Il M. diede alla terracotta impronte di potente realismo. Si svolse parallelamente a Nicolò dell'Arca, ma nonostante certa comune forza nel modellare, certa spietata ricerca dell'epidermide delle figure, e la viva penetrazione della forma, G. M. non è così schietto rappresentante nordico del mistero religioso; non trasportato, come Nicolò, dalla pas. sione per il movimento fiammeggiante di gotica origine, il Mazzoni parla il dialetto emiliano. Fuori dalle rappresentazioni consuete della Pietà, da lui rese con gusto di mimo plebeo, e con un senso realistico le cui origini ferraresi si celano sotto una più grossa scorza d'ingenuità provinciale, il M. serba la sua rude schiettezza e la sua forza costruttiva, come può vedersi nel busto di Ferdinando d'Aragona. Mentre Nicolò dell'Arca educato alle espressioni ornamentali del gotico, si avviava verso le raffinatezze toscane, raggiungendo, nell'Angiolo dell'Arca bolognese, una espressione di sottile spiritualità e di fragile grazia, il M., non mutevole di fantasia, rimane fedele ai caratteri della sua terra e trova la sua espressione più spontanea nella Madonna di Guastalla col robusto bambino figlio dei campi, e nel Presepe del duomo modenese, trasformato in episodio di vita quotidiana dalla servetta montanara che porta al piccolo Gesù pentolino e cucchiaio e che l'umorismo popolano ha battezzato col titolo di Suor Pappina. Così il M., di fronte all'arte aristocratica di Ferrara, appare in un atteggiamento affine a quello dei pittori Erri, suoi conterranei, e cioè di piano e semplice narratore, descrittore di costumi e di maschere fisionomiche, tranquillo operaio fondato nell'arte.

V. tavv.
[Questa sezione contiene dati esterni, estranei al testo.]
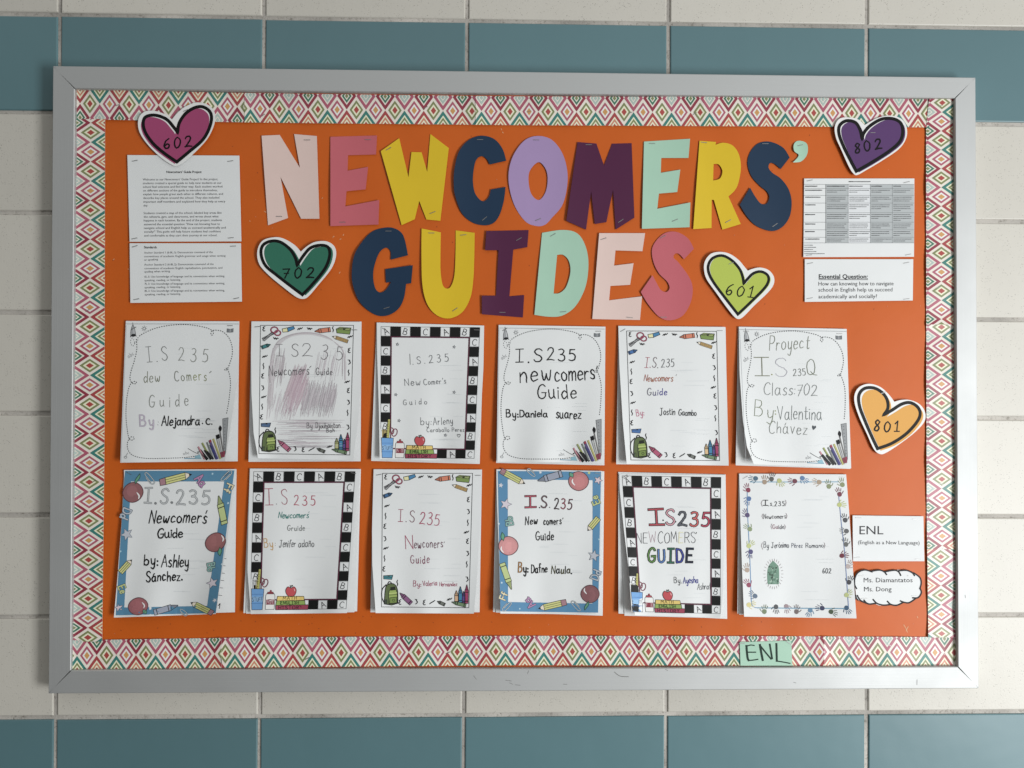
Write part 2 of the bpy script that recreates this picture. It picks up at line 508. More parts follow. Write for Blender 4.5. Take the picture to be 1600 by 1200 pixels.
def block_mat(name, c0, c1, rough, pores, coat):
    m, t, b = principled(name)
    tcn = node(t, 'ShaderNodeTexCoord')
    n = node(t, 'ShaderNodeTexNoise'); n.inputs['Scale'].default_value = 3.0; n.inputs['Detail'].default_value = 4
    mx = node(t, 'ShaderNodeMix', data_type='RGBA'); mx.inputs[6].default_value = c0 + (1,); mx.inputs[7].default_value = c1 + (1,)
    t.links.new(tcn.outputs['Object'], n.inputs['Vector']); t.links.new(n.outputs['Fac'], mx.inputs[0])
    last = mx.outputs[2]
    ge = node(t, 'ShaderNodeNewGeometry'); hv = node(t, 'ShaderNodeHueSaturation')
    mr = node(t, 'ShaderNodeMapRange'); mr.inputs[3].default_value = 0.93; mr.inputs[4].default_value = 1.06
    t.links.new(ge.outputs['Random Per Island'], mr.inputs[0]); t.links.new(mr.outputs[0], hv.inputs['Value']); t.links.new(last, hv.inputs['Color']); last = hv.outputs[0]
    nw = node(t, 'ShaderNodeTexNoise'); nw.inputs['Scale'].default_value = 9; nw.inputs['Detail'].default_value = 2; t.links.new(tcn.outputs['Object'], nw.inputs['Vector'])
    bw = node(t, 'ShaderNodeBump'); bw.inputs['Strength'].default_value = 0.35; bw.inputs['Distance'].default_value = 0.004; t.links.new(nw.outputs['Fac'], bw.inputs['Height'])
    n3 = node(t, 'ShaderNodeTexNoise'); n3.inputs['Scale'].default_value = 260; n3.inputs['Detail'].default_value = 3
    t.links.new(tcn.outputs['Object'], n3.inputs['Vector'])
    if pores:
        vo = node(t, 'ShaderNodeTexVoronoi'); vo.inputs['Scale'].default_value = 250
        n2 = node(t, 'ShaderNodeTexNoise'); n2.inputs['Scale'].default_value = 60; n2.inputs['Detail'].default_value = 3
        t.links.new(tcn.outputs['Object'], vo.inputs['Vector']); t.links.new(tcn.outputs['Object'], n2.inputs['Vector'])
        ra = node(t, 'ShaderNodeMapRange'); ra.inputs[1].default_value = 0.10; ra.inputs[2].default_value = 0.26; ra.inputs[3].default_value = 1; ra.inputs[4].default_value = 0
        rb = node(t, 'ShaderNodeMapRange'); rb.inputs[1].default_value = 0.44; rb.inputs[2].default_value = 0.58
        t.links.new(vo.outputs['Distance'], ra.inputs[0]); t.links.new(n2.outputs['Fac'], rb.inputs[0])
        mu = node(t, 'ShaderNodeMath', operation='MULTIPLY'); t.links.new(ra.outputs[0], mu.inputs[0]); t.links.new(rb.outputs[0], mu.inputs[1])
        mu2 = node(t, 'ShaderNodeMath', operation='MULTIPLY'); mu2.inputs[1].default_value = pores; t.links.new(mu.outputs[0], mu2.inputs[0])
        mp = node(t, 'ShaderNodeMix', data_type='RGBA'); mp.inputs[7].default_value = (0.16, 0.145, 0.12, 1)
        t.links.new(mu2.outputs[0], mp.inputs[0]); t.links.new(last, mp.inputs[6]); last = mp.outputs[2]
    t.links.new(last, b.inputs['Base Color'])
    bp = node(t, 'ShaderNodeBump'); bp.inputs['Strength'].default_value = 0.25 if pores else 0.05; bp.inputs['Distance'].default_value = 0.001
    t.links.new(n3.outputs['Fac'], bp.inputs['Height']); t.links.new(bw.outputs[0], bp.inputs['Normal']); t.links.new(bp.outputs[0], b.inputs['Normal'])
    b.inputs['Roughness'].default_value = rough
    b.inputs['Coat Weight'].default_value = coat; b.inputs['Coat Roughness'].default_value = 0.46
    b.inputs['Specular IOR Level'].default_value = 0.45
    return m


def grout_mat():
    m, t, b = principled('grout')
    tcn = node(t, 'ShaderNodeTexCoord')
    n = node(t, 'ShaderNodeTexNoise'); n.inputs['Scale'].default_value = 170; n.inputs['Detail'].default_value = 6; n.inputs['Roughness'].default_value = 0.7
    r = node(t, 'ShaderNodeValToRGB')
    r.color_ramp.elements[0].position = 0.33; r.color_ramp.elements[0].color = (0.26, 0.235, 0.20, 1)
    r.color_ramp.elements[1].position = 0.47; r.color_ramp.elements[1].color = (0.52, 0.485, 0.44, 1)
    t.links.new(tcn.outputs['Object'], n.inputs['Vector']); t.links.new(n.outputs['Fac'], r.inputs[0])
    n5 = node(t, 'ShaderNodeTexNoise'); n5.inputs['Scale'].default_value = 6; n5.inputs['Detail'].default_value = 5
    r5 = node(t, 'ShaderNodeMapRange'); r5.inputs[1].default_value = .35; r5.inputs[2].default_value = .65; r5.inputs[3].default_value = 0.62; r5.inputs[4].default_value = 1.08
    h5 = node(t, 'ShaderNodeHueSaturation'); t.links.new(tcn.outputs['Object'], n5.inputs['Vector']); t.links.new(n5.outputs['Fac'], r5.inputs[0]); t.links.new(r5.outputs[0], h5.inputs['Value']); t.links.new(r.outputs[0], h5.inputs['Color'])
    t.links.new(h5.outputs[0], b.inputs['Base Color'])
    bp = node(t, 'ShaderNodeBump'); bp.inputs['Strength'].default_value = 0.7; bp.inputs['Distance'].default_value = 0.002
    t.links.new(n.outputs['Fac'], bp.inputs['Height']); t.links.new(bp.outputs[0], b.inputs['Normal'])
    b.inputs['Roughness'].default_value = 0.85
    return m


CREAM = block_mat('glazed_cream_block', (0.545, 0.515, 0.455), (0.60, 0.57, 0.51), 0.5, 0.75, 0.25)
TEAL = block_mat('glazed_teal_block', (0.090, 0.176, 0.194), (0.104, 0.197, 0.218), 0.46, 0, 0.28)
GROUT = grout_mat()

VJ = [(-863, -872), (-545, -552), (-226, -233), (93, 85.7), (412, 404.5), (730, 724), (1045, 1040.5), (1354.5, 1354), (1671, 1672), (1988, 1990), (2305, 2308)]
HJ = [(-604, -570), (-447, -416), (-290, -262), (-133, -108), (21, 44.5), (175, 194), (332, 346), (488, 499), (646, 654), (805, 807), (964.5, 961), (1122.5, 1112), (1280, 1264), (1438, 1416), (1596, 1568), (1754, 1720)]


def vx(i, y):
    a, b = VJ[i]; return a + (b - a) * y / 1200.0


def hy(j, x):
    a, b = HJ[j]; return a + (b - a) * x / 1600.0


def cross(i, j):
    x = VJ[i][0]
    for _ in range(4): x = vx(i, hy(j, x))
    return (x, hy(j, x))


V = []; F = []; MI = []
for i in range(len(VJ) - 1):
    for j in range(len(HJ) - 1):
        a, b, c, d = cross(i, j), cross(i + 1, j), cross(i + 1, j + 1), cross(i, j + 1)
        teal = j in (4, 11)
        ins = [(2.9, 3.0), (-2.9, 3.0), (-2.9, -3.0), (2.9, -3.0)]
        f0 = R_.uniform(-0.0004, 0.0004)
        n0 = len(V)
        for (p, s_) in zip((a, b, c, d), ins):
            jx = R_.uniform(-.6, .6); jy = R_.uniform(-.6, .6)
            q = at(p[0] + s_[0] + jx, p[1] + s_[1] + jy, 0)
            sx = 1 if s_[0] > 0 else -1; sz = -1 if s_[1] > 0 else 1
            V += [q + Vector((sx * 0.0022, f0, sz * 0.0022)), q + Vector((sx * 0.0007, f0 + 0.0007, sz * 0.0007)), q + Vector((0, f0 + 0.0022, 0)), q + Vector((0, 0.008, 0))]
        F.append([n0, n0 + 12, n0 + 8, n0 + 4][::1]); MI.append(1 if teal else 0)
        for k in range(4):
            k2 = (k + 1) % 4
            for l in range(3):
                F.append([n0 + 4 * k + l, n0 + 4 * k2 + l, n0 + 4 * k2 + l + 1, n0 + 4 * k + l + 1]); MI.append(1 if teal else 0)
n0 = len(V)
x0, x1 = min(v.x for v in V) - .01, max(v.x for v in V) + .01
z0, z1 = min(v.z for v in V) - .01, max(v.z for v in V) + .01
NX, NZ = 2, 2
V += [Vector((x0, 0.0028, z0)), Vector((x1, 0.0028, z0)), Vector((x1, 0.0028, z1)), Vector((x0, 0.0028, z1))]
F.append([n0, n0 + 1, n0 + 2, n0 + 3]); MI.append(2)
wall = mesh_obj('wall', V, F, [CREAM, TEAL, GROUT], MI)
tag(wall, kind='structure')

# ================================================================ BULLETIN BOARD
D_FRAME, D_BOARD = 0.034, 0.0215


def alu_mat(name, horizontal):
    m, t, b = principled(name)
    tcn = node(t, 'ShaderNodeTexCoord'); mp = node(t, 'ShaderNodeMapping')
    mp.inputs['Scale'].default_value = (3, 900, 900) if horizontal else (900, 900, 3)
    n = node(t, 'ShaderNodeTexNoise'); n.inputs['Scale'].default_value = 1; n.inputs['Detail'].default_value = 4
    t.links.new(tcn.outputs['Object'], mp.inputs[0]); t.links.new(mp.outputs[0], n.inputs['Vector'])
    n2 = node(t, 'ShaderNodeTexNoise'); n2.inputs['Scale'].default_value = 7; n2.inputs['Detail'].default_value = 4
    t.links.new(tcn.outputs['Object'], n2.inputs['Vector'])
    rr = node(t, 'ShaderNodeMapRange'); rr.inputs[3].default_value = 0.58; rr.inputs[4].default_value = 0.76
    t.links.new(n2.outputs['Fac'], rr.inputs[0]); t.links.new(rr.outputs[0], b.inputs['Roughness'])
    bp = node(t, 'ShaderNodeBump'); bp.inputs['Strength'].default_value = 0.3; bp.inputs['Distance'].default_value = 0.0006
    t.links.new(n.outputs['Fac'], bp.inputs['Height']); t.links.new(bp.outputs[0], b.inputs['Normal'])
    b.inputs['Base Color'].default_value = (0.54, 0.545, 0.54, 1)
    b.inputs['Metallic'].default_value = 0.8
    return m


ALU_H, ALU_V = alu_mat('brushed_aluminium_rail', True), alu_mat('brushed_aluminium_stile', False)
METAL_STAPLE, _t, _b = principled('staple_wire')
_b.inputs['Base Color'].default_value = (0.30, 0.295, 0.29, 1); _b.inputs['Metallic'].default_value = 0.9; _b.inputs['Roughness'].default_value = 0.5

OUT = [(82.5, 103), (1524.5, 121), (1529.5, 1075.7), (75.5, 1083.8)]
INN = [(116.5, 138.5), (1492.5, 153), (1497, 1042), (110.5, 1048)]
board_anchor = at(803, 1080, 0)
board = bpy.data.objects.new('bulletin_board', None); COL.objects.link(board); board.location = board_anchor
tag(board, 'large wall bulletin board with a mitred brushed aluminium frame', 'bulletin board')
for k in range(4):
    k2 = (k + 1) % 4
    o1, o2 = at(*OUT[k], D_FRAME), at(*OUT[k2], D_FRAME)
    i1, i2 = at(*INN[k], D_FRAME), at(*INN[k2], D_FRAME)
    g = (o2 - o1).normalized() * 0.0006
    o1, i1, o2, i2 = o1 + g, i1 + g, o2 - g, i2 - g
    inw = ((i1 + i2) * .5 - (o1 + o2) * .5).normalized()
    b1 = 0.0012
    prof = [(o1, o2, Vector((0, D_FRAME - 0.001, 0))), (o1, o2, Vector((0, b1, 0))), (o1 + inw * b1, o2 + inw * b1, Vector((0, 0, 0))),
            (i1 - inw * b1, i2 - inw * b1, Vector((0, 0, 0))), (i1, i2, Vector((0, b1, 0))), (i1, i2, Vector((0, D_FRAME - D_BOARD + 0.002, 0)))]
    V = []; F = []
    for (p, q, off) in prof: V += [p + off, q + off]
    for r in range(len(prof) - 1): F.append([2 * r, 2 * r + 1, 2 * r + 3, 2 * r + 2][::-1])
    F.append([0, 2, 4, 6, 8, 10]); F.append([11, 9, 7, 5, 3, 1])
    mesh_obj('frame_rail', V, F, [ALU_H if k % 2 == 0 else ALU_V], None, board, board_anchor)
# panel behind the papers
p = [at(*q, D_BOARD) for q in INN]
ctr = sum(p, Vector()) / 4
p = [q + (q - ctr).normalized() * 0.012 for q in p]
for q in p: q.y = -(D_BOARD - 0.0008)
p += [Vector((q.x, -0.001, q.z)) for q in p]
mesh_obj('backing_panel', p, [[3, 2, 1, 0], [4, 5, 6, 7], [0, 1, 5, 4], [1, 2, 6, 5], [2, 3, 7, 6], [3, 0, 4, 7]],
         [paper('board_fibre', (0.33, 0.24, 0.15), 0.9)], None, board, board_anchor)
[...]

CXXXI e CXXXII.

Bibl.: Malmusi, Galvani, Valdrighi, Le opere di G. M. e di A. Begarelli e le pitture ecc., Modena 1823; A. Venturi, Storia dell'arte it., VI, Milano 1908, pp. 768-84 (con bibl.); id., Una Pietà di G. M. a Reggio Emilia, in L'Arte, XVII (1914); A.L. Pettorelli, G. M. da Modena plasticatore, Torino 1925; Thieme-Becker, Künstler-Lexikon, XXIV, Lipsia 1930; G. Verga, Una Pietà di G. M. nella parrocchiale di Pal. Pignano, in Boll. d'arte, 1933, p. 7 seg.